U.S. corporate bond sales dip, junk sales at 2000 low
NEW YORK (Reuters) - U.S. corporate bond sales dipped for the first half of 2008 versus record levels last year, when issuance soared due to massive leveraged buyouts and loose lending standards, according to preliminary Thomson Reuters bond data released on Friday.
U.S. high-yield bond sales fell 69 percent to $29.1 billion, the biggest drop and the lowest level of sales since the first six months of 2000. That decline in sales was a precursor to the U.S. recession that lasted from March to November 2001.
"We're comparing this against the biggest rise last year in high-yield bonds, which was fueled by LBOs," said Matthew Toole, an analyst at Thomson Reuters. "The credit crisis basically halted all sales of new bonds. It was prohibitively expensive for many issuers to come to market."
Investment-grade bond sales fell 7 percent to $497.4 billion, the lowest level since 2006, Thomson Reuters data collected through June 26 showed.
JP Morgan Chase & Co (JPM.N) led league tables for underwriting high-yield and investment-grade bond sales.
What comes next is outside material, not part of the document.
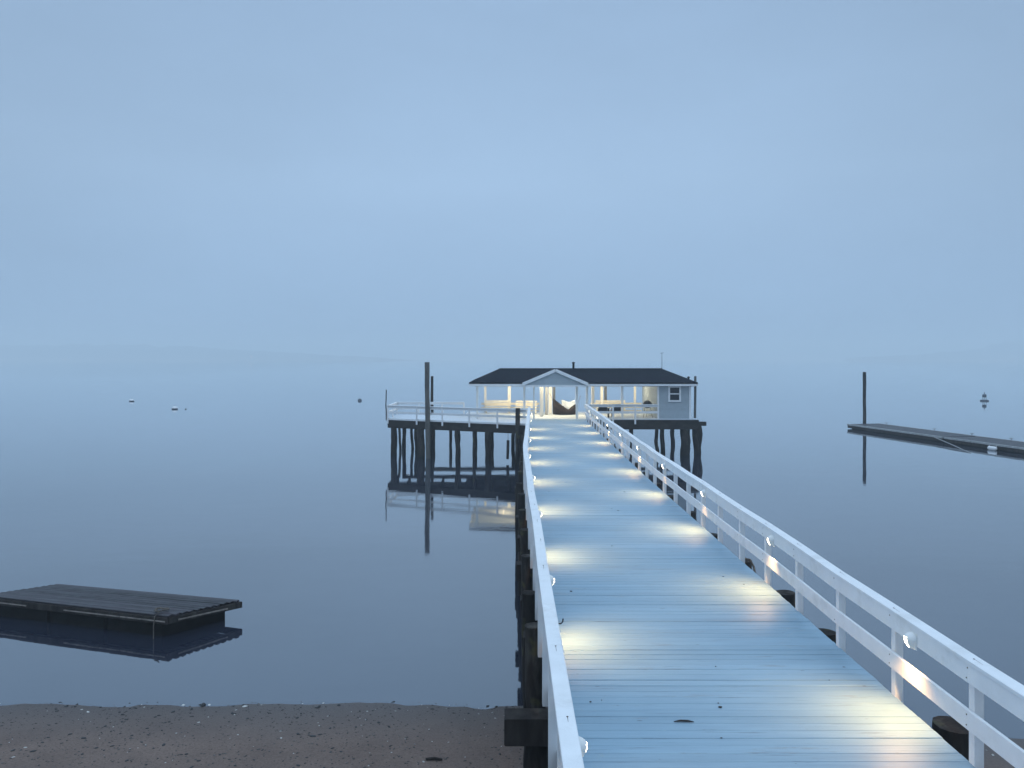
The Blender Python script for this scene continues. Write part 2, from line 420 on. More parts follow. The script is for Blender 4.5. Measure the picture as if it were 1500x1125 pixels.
rail_r, ps_r, pt_r = make_rail(1, 'pier_railing', 'white two-board railing along the right side of the pier', .5, 48.2, 1.493, 1.35, XR)
rail_l, ps_l, pt_l = make_rail(-1, 'pier_railing', 'white railing along the left side of the pier, above the dark piles', .5, 45.0, 1.493, 1.66, XL)
mb = MB(); hx = XL(8.5) + .04
mb.tube([(hx, 8.5, DECK + .93), (hx + .05, 8.5, DECK + .93), (hx + .07, 8.5, DECK + .95), (hx + .075, 8.5, DECK + .985)], .008, 8)
mb.build('hook', M['black'], rail_l)

# ------------------------------------------------------------------ deck lights
ORD = ['nearest', 'second', 'third', 'fourth', 'fifth', 'sixth', 'seventh', 'eighth', 'ninth', 'tenth', 'eleventh']
def lamp_mesh():
    """half-dome hood mounted on a board in the plane x=0, opening down and towards +x"""
    hood = MB(); nU, nV = 14, 8
    rx, ry, rz = .085, .07, .065
    vs = []
    for i in range(nV + 1):
        a = (math.pi / 2) * i / nV
        for j in range(nU + 1):
            bb = math.pi * j / nU
            vs.append((rx * math.sin(bb) * math.cos(a) + .004, ry * math.cos(bb) * math.cos(a), rz * math.sin(a)))
    fs = [(i * (nU + 1) + j, i * (nU + 1) + j + 1, (i + 1) * (nU + 1) + j + 1, (i + 1) * (nU + 1) + j) for i in range(nV) for j in range(nU)]
    hood.add(vs, fs, 0, True)
    # skirt below the dome, narrowing
    vs = []
    for (k, z) in ((1, 0), (.92, -.035), (.7, -.09)):
        for j in range(nU + 1):
            bb = math.pi * j / nU
            vs.append((rx * k * math.sin(bb) * (1 if z > -.05 else .75) + .004, ry * k * math.cos(bb), z))
    side = [j for j in range(nU)]
    fs = []
    for i in range(2):
        for j in side:
            if not (5 <= j <= 8): fs.append((i * (nU + 1) + j, (i + 1) * (nU + 1) + j, (i + 1) * (nU + 1) + j + 1, i * (nU + 1) + j + 1))
    hood.add(vs, fs, 0, True)
    hood.box(0, .006, -.075, .075, -.1, .07, ch=.002)
    lens = MB(); vs = []
    for (k, z) in ((.97, .02), (1.0, -.004), (.92, -.035), (.68, -.088)):
        for j in range(5, 10):
            bb = math.pi * j / nU
            vs.append((rx * k * math.sin(bb) * (1 if z > -.05 else .75) + .004, ry * k * math.cos(bb), z))
    fs = [(i * 5 + j, (i + 1) * 5 + j, (i + 1) * 5 + j + 1, i * 5 + j + 1) for i in range(3) for j in range(4)]
    lens.add(vs, fs, 0, True)
    return hood, lens
GROUP_L = 'half-dome deck lights on the pier railings'
spot = bpy.data.lights.new('deck_light_beam', 'SPOT'); spot.energy = 100; spot.color = (1, .56, .21); spot.spot_size = R(134); spot.spot_blend = .9; spot.shadow_soft_size = .03
hoodL, lensL = lamp_mesh()
proto = None
def place_lamp(x, d, z, right, label):
    global proto
    if proto is None:
        root = thing('deck_light', label, 'deck light', (0, 0, 0), GROUP_L)
        hood = hoodL.build('hood', M['plastic'], root); lens = lensL.build('lens', M['lens'], root)
        lo = bpy.data.objects.new('beam', spot); COL.objects.link(lo); lo.parent = root
        lo.location = (.11, 0, -.06); lo.rotation_euler = (0, R(-24), 0)
        proto = (root, [hood, lens, lo])
    else:
        root = proto[0].copy(); COL.objects.link(root); root['label'] = label
        for ch in proto[1]:
            c_ = ch.copy()
            if ch.type == 'LIGHT': c_.rotation_euler = (R(rng.uniform(-5, 5)), R(-24 + rng.uniform(-5, 6) - 11), 0)
            COL.objects.link(c_); c_.parent = root
            c_.matrix_parent_inverse = Matrix()
    root.location = (x, d, z); root.rotation_euler = (0, 0, math.pi if right else 0); root.scale = (1.05, 1.05, 1.05)
    return root
nr = 9
for k in range(nr):
    d = 8.3 + 4.48 * k; x, y, z = pt_r(d, -.0405, .845)
    place_lamp(x, d, z, True, 'glowing white half-dome light on the right pier railing, %s from the camera' % ORD[k])
for k in range(9):
    d = 6.0 + 4.48 * k; x, y, z = pt_l(d, -.0405, .845)
    place_lamp(x, d, z, False, 'white half-dome light on the inner face of the left pier railing, %s from the camera' % ORD[k])

# ------------------------------------------------------------------ platform round the pavilion
P0, P1 = Vector((-7.96, 49.2, 0)), Vector((1.0, 45.05, 0))
def front(px):
    """point of the platform's slanted front edge seen at photo column px"""
    k = (px - CX) / F; dv = P1 - P0
    t = (k * P0.y - P0.x) / (dv.x - k * dv.y)
    return P0 + dv * t
plat = thing('pier_platform', 'wide timber platform on dark piles carrying the pavilion at the pier end', 'platform', (2, 50, DECK))
mb = MB(); d = 45.2
while d < 55.8:
    xa = P0.x + (P1.x - P0.x) * (P0.y - d) / (P0.y - P1.y) + .05 if d < 49.2 else (-7.9 if d < 52.9 else -3.2)
    xb = XL(d) - .04 if d < 48.75 else 11.84
    if d >= 48.75 or xb - xa > .2: plank(mb, xa, xb, d + .07, .142, DECK + rng.uniform(-.002, .002))
    d += .15
mb.build('decking', [M['pale_deck'], M['beam_dark']], plat)
nrm = Vector((-(P1.y - P0.y), P1.x - P0.x, 0)).normalized()   # pointing away from camera (+y)
def fz(p, z, back=0): return (p.x + nrm.x * back, p.y + nrm.y * back, z)
mb = MB(); mb.beam(fz(P0, DECK - .02, .03), fz(P1, DECK - .02, .03), .05, .11); mb.build('edge_board', M['white'], plat)
mb = MB(); mb.beam(fz(P0, DECK - .33, .12), fz(P1, DECK - .33, .12), .22, .5, ch=.02); mb.build('front_beam', M['beam_dark'], plat)
mb = MB(); mb.box(4.75, 11.84, 48.72, 48.95, DECK - .64, DECK - .045, ch=.02); mb.build('front_beam', M['beam_dark'], plat)
mb = MB(); mb.box(-7.95, -7.75, 49.3, 52.9, DECK - .55, DECK - .045, ch=.02); mb.build('side_beam', M['beam_dark'], plat)
mb = MB(); mb.box(11.66, 11.86, 48.97, 55.6, DECK - .55, DECK - .045, ch=.02); mb.build('side_beam', M['beam_dark'], plat)
mb = MB(); mb.beam((-6.8, 55.2, DECK - .6), (11.5, 55.2, DECK - .6), .25, .25, ch=.02); mb.build('back_wale', M['beam_dark'], plat)
mb = MB(); mb.box(9.2, 12.56, 49.7, 49.95, DECK - .5, DECK - .24, ch=.02); mb.build('cap_beam', M['wood_dark'], plat)
mb = MB(); mb.box(-7.5, 11.6, 52.6, 52.85, DECK - .55, DECK - .3, ch=.02); mb.build('cap_beam', M['wood_dark'], plat)
for xj in [-7.0 + i * 1.15 for i in range(17)]:
    y0 = max(45.4, 49.2 + (xj + 7.96) * (45.05 - 49.2) / 8.96 + .5) if xj < 1 else 49.1
    mb = MB(); mb.box(xj - .06, xj + .06, y0, 52.85, DECK - .29, DECK - .046); mb.build('joist', M['beam_dark'], plat)
# piles (photo column, depth offset or depth, diameter in photo px, lean)
k = 100
for px, wpx, bk in ((577, 9, .2), (616, 11, .2), (669.5, 7, .15), (694.5, 5, .3), (715, 9.5, .15), (766, 9, .25)):
    p = front(px); x, y = p.x + nrm.x * bk, p.y + nrm.y * bk
    pile_mesh(PX(px, y), y, wpx * y / F / 2, DECK - .55, -1.5, (prn.uniform(-.1, .1), 0), .14, k, 12, .9, .09).build('pile', M['pile'], plat); k += 1
for px, dd, wpx in ((584.5, 51.6, 3.5), (592, 52.7, 5.5), (603, 52.7, 4), (632, 52.7, 6), (610, 51.2, 6), (660, 55.2, 4), (672, 55.2, 4), (697, 55.2, 4), (722, 55.2, 4), (752, 55.2, 5), (634, 55.2, 4)):
    pile_mesh(PX(px, dd), dd, wpx * dd / F / 2, DECK - (.56 if dd < 55 else .47), -1.5, (prn.uniform(-.12, .12), 0), .2, k, 12, .9, .12).build('pile', M['pile'], plat); k += 1
for px, dd, wpx, ln in ((962, 49.3, 5, -.12), (970, 49.85, 6.5, .22), (1003, 49.2, 13, .12), (1018, 49.83, 8, .28), (1023, 50.6, 8, .2), (1008, 53, 7, .1), (985, 55.2, 6, 0), (925, 53, 6, 0)):
    pile_mesh(PX(px, dd), dd, wpx * dd / F / 2, DECK - .52, -1.5, (ln * .8, 0), .16, k, 12, .9, .2).build('pile', M['pile'], plat); k += 1

def plat_rail(label, pts, posts, h, low, inset=0.03, post_drop=.3):
    t = thing('platform_railing', label, 'railing', (pts[0][0], pts[0][1], DECK))
    for p in posts:
        mb = MB(); mb.box(p[0] - .05, p[0] + .05, p[1] - .05, p[1] + .05, DECK - post_drop, DECK + h - .02); mb.build('post', M['white'], t)
    mb = MB(); ml = MB()
    for a, b_ in zip(pts, pts[1:]):
        mb.beam((a[0], a[1], DECK + h), (b_[0], b_[1], DECK + h), .14, .045)
        mb.beam((a[0], a[1], DECK + h - .09), (b_[0], b_[1], DECK + h - .09), .035, .12)
        ml.beam((a[0], a[1], DECK + low), (b_[0], b_[1], DECK + low), .035, .14)
    mb.build('cap_board', M['white'], t); ml.build('lower_rail', M['white'], t)
    return t
fo = lambda p: (p.x - nrm.x * .05, p.y - nrm.y * .05)
plat_rail('white railing along the front edge of the platform left of the pier', [fo(P0), fo(P1 + (P0 - P1) * .015)], [fo(front(px)) for px in (568.5, 611, 648.5, 688, 729)], .85, .42)
plat_rail('white railing along the left end and back of the platform', [(-7.9, 49.35), (-7.9, 52.8), (-3.3, 52.8)], [(-7.9, 52.8), (-7.9, 51), (-6.4, 52.8), (-4.8, 52.8), (-3.3, 52.8)], .85, .42, post_drop=.05)
plat_rail('white railing in front of the pavilion, right of the pier', [(PX(861, 48.62) - .1, 48.62), (PX(964, 48.62), 48.62)], [(PX(898, 48.62), 48.62), (PX(930.5, 48.62), 48.62)], .93, .45)

# ------------------------------------------------------------------ pavilion
hut = thing('pavilion', 'open white pavilion with dark hipped roof and small enclosed room at its right end', 'pavilion', (4.5, 52, DECK))
EZ = 4.62; RZ = 5.5; FY = 48.95; BY = 55.5; RY = 52.2; EL, ER = -2.74, 11.83; RL, RR = -.87, 10.18
GL, GR, GP = .72, 4.74, 2.75; GY = 48.55
roof = MB(); TH = .09
def slab(pts, th=.1, mi=0):
    top = [Vector(p) for p in pts]; bot = [p - Vector((0, 0, th)) for p in top]; n = len(top)
    roof.add(top + bot, [tuple(range(n)), tuple(range(n, 2 * n))[::-1]] + [((i + 1) % n, i, n + i, n + (i + 1) % n) for i in range(n)], mi)
slab([(EL, FY, EZ + .05), (ER, FY, EZ + .05), (RR, RY, RZ), (RL, RY, RZ)])
slab([(ER, BY, EZ + .05), (EL, BY, EZ + .05), (RL, RY, RZ), (RR, RY, RZ)])
slab([(EL, BY, EZ + .05), (EL, FY, EZ + .05), (RL, RY, RZ)]); slab([(ER, FY, EZ + .05), (ER, BY, EZ + .05), (RR, RY, RZ)])
roof.beam((RL, RY, RZ + .015), (RR, RY, RZ + .015), .18, .04)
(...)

JP Morgan was bookrunner for 38 high-yield deals totaling $6.9 billion in proceeds, nearly 24 percent market share, according to the data.
JP Morgan narrowly edged out Citigroup Inc (C.N) as the top bookrunner for investment-grade sales, with 160 issues totaling $70.6 billion in proceeds for a 14.2 percent market share. Citi had 127 issues totaling $69.5 billion in proceeds for 14 percent share.